(INSTRUCTIONS TO FOLLOW) Where the string "writing" occurs in the material below, report the whole line.

---- STORED DATA

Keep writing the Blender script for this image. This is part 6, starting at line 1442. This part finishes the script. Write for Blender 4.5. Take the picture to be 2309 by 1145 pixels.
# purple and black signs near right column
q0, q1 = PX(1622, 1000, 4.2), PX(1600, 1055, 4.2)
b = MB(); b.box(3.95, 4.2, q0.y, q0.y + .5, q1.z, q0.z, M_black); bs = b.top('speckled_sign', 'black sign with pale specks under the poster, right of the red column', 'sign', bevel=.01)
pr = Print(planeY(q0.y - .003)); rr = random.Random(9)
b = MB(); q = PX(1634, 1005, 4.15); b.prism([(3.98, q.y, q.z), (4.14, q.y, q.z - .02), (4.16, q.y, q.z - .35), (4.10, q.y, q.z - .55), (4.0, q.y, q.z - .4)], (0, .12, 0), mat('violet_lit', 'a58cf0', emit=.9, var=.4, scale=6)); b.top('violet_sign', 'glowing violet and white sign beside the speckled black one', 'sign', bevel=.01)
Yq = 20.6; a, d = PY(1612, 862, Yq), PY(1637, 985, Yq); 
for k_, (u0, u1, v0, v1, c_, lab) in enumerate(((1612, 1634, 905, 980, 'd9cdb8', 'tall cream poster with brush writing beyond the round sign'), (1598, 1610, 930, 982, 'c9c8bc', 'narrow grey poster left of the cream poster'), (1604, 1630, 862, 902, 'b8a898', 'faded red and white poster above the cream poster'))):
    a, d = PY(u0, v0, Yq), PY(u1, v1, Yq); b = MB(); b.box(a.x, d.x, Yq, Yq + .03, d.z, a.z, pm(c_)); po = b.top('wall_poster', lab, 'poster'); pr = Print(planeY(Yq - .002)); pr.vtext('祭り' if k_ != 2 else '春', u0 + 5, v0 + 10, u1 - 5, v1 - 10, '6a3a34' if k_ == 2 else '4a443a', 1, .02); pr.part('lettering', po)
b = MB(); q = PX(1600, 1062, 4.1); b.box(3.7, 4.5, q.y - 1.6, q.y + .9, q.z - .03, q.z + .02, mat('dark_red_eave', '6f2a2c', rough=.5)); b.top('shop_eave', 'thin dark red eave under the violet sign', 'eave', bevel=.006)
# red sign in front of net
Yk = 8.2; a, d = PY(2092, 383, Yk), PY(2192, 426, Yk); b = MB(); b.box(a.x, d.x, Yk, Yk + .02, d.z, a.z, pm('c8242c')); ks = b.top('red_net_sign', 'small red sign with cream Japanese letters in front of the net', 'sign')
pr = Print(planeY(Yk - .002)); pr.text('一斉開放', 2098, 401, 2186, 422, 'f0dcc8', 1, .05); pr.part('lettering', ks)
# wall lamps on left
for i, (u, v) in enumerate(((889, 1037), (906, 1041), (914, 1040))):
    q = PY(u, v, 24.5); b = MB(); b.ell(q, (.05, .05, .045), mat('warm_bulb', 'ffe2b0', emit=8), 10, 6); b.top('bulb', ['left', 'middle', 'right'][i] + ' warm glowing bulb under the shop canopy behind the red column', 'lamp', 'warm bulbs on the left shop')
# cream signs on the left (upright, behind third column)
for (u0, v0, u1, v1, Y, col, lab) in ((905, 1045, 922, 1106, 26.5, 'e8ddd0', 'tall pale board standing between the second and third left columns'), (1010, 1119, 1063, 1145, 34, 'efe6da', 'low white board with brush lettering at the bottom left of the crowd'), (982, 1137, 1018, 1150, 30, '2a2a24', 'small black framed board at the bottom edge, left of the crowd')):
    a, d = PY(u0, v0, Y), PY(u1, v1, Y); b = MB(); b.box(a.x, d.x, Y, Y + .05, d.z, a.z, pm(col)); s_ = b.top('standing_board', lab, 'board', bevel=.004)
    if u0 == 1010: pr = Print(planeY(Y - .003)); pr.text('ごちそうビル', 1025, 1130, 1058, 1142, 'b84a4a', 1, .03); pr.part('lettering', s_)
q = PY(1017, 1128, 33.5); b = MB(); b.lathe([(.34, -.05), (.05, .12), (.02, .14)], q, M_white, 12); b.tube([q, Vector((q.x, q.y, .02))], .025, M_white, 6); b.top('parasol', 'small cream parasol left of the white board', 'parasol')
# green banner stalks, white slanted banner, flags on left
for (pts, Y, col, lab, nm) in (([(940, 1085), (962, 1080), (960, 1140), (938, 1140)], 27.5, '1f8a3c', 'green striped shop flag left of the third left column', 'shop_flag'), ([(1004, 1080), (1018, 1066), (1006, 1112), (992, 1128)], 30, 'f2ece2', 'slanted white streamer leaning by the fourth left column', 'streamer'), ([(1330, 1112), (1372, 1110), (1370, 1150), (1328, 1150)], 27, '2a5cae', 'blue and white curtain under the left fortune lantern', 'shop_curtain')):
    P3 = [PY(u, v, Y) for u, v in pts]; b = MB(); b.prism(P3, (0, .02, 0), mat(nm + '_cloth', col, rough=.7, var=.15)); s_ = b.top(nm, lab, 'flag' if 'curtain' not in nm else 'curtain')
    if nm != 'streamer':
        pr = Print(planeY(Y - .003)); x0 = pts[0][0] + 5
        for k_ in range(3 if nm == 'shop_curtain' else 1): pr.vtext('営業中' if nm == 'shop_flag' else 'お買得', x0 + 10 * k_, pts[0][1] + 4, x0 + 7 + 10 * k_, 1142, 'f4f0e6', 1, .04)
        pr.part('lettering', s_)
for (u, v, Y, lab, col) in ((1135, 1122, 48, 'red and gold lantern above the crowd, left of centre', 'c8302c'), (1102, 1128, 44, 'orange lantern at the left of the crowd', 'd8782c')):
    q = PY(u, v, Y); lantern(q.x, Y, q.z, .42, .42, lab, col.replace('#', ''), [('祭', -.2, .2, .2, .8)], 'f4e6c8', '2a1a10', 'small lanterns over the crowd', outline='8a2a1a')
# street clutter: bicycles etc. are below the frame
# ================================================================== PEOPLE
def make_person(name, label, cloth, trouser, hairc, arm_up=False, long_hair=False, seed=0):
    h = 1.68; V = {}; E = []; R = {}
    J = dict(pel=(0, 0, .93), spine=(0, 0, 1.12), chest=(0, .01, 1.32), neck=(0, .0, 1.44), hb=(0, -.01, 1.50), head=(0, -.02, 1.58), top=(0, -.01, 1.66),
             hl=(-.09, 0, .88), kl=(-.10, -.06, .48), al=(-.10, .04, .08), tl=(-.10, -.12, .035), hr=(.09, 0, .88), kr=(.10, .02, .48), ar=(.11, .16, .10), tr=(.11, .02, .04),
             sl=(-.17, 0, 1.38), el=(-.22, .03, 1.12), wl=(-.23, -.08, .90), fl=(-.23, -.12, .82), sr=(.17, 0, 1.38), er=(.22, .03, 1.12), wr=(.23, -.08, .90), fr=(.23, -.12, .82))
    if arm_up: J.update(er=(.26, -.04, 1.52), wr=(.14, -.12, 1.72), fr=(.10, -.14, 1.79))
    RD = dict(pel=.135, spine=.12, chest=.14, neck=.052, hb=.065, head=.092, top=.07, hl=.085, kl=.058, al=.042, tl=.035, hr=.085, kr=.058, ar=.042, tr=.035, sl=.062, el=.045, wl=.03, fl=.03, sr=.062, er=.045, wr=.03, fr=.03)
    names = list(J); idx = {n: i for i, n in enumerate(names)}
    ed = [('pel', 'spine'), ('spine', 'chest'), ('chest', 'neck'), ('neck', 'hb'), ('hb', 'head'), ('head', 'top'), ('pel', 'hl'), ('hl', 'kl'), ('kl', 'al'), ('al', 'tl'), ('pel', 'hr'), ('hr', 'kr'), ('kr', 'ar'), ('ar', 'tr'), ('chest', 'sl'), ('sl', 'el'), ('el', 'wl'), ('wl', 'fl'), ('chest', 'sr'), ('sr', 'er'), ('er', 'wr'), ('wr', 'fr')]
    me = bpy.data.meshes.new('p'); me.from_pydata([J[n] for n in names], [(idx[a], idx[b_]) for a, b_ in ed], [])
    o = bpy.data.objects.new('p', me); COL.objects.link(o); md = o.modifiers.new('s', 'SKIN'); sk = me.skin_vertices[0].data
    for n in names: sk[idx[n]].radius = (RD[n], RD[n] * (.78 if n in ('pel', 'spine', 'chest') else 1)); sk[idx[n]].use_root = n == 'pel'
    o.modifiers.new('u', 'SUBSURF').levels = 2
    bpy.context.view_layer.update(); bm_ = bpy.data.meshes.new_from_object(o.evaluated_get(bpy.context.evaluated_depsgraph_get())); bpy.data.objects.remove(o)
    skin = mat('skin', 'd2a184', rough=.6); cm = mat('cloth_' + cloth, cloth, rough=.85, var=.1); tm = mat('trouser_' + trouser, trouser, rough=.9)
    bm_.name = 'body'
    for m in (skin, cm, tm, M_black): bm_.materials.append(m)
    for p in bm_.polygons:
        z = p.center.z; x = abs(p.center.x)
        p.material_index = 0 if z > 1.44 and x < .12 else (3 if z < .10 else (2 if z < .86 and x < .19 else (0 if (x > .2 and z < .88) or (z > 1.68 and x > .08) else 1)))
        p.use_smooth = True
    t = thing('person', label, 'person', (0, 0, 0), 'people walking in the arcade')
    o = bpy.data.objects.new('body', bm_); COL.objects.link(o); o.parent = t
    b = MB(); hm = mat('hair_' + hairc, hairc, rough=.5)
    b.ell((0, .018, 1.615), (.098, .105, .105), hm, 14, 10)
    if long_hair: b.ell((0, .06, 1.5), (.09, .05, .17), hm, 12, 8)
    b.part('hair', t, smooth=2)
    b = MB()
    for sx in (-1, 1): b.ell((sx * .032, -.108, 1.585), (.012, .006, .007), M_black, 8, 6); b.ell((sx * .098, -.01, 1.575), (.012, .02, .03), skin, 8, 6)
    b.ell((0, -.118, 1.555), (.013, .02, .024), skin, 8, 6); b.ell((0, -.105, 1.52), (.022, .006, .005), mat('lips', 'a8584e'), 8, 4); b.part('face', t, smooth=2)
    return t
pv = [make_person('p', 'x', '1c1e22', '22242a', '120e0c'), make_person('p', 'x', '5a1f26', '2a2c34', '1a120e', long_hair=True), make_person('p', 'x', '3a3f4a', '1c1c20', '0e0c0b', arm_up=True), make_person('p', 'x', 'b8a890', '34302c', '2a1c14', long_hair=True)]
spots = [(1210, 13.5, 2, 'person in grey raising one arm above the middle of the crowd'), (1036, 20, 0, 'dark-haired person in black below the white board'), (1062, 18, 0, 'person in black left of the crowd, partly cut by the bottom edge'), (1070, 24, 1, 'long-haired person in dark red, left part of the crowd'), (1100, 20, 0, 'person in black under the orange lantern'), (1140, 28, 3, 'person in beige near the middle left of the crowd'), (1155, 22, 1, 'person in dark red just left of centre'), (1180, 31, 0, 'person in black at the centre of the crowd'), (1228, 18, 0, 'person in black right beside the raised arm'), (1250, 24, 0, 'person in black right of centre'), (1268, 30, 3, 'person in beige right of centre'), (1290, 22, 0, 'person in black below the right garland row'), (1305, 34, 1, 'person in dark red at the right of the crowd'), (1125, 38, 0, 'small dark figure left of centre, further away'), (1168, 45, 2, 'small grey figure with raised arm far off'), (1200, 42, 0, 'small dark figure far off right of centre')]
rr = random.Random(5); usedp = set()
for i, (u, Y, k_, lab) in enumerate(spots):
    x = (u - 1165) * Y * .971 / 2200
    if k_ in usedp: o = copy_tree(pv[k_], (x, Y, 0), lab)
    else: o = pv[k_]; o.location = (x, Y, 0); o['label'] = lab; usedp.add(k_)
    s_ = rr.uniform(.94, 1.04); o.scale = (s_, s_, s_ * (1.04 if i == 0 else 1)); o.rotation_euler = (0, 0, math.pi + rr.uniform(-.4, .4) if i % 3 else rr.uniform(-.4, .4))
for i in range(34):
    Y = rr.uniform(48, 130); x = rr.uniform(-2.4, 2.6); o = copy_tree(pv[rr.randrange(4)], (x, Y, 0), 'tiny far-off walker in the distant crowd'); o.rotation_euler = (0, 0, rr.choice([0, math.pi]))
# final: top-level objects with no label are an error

--------

(ANSWER FOR THIS EXERCISE)
Keep writing the Blender script for this image. This is part 6, starting at line 1442. This part finishes the script. Write for Blender 4.5. Take the picture to be 2309 by 1145 pixels.
for k_, (u0, u1, v0, v1, c_, lab) in enumerate(((1612, 1634, 905, 980, 'd9cdb8', 'tall cream poster with brush writing beyond the round sign'), (1598, 1610, 930, 982, 'c9c8bc', 'narrow grey poster left of the cream poster'), (1604, 1630, 862, 902, 'b8a898', 'faded red and white poster above the cream poster'))):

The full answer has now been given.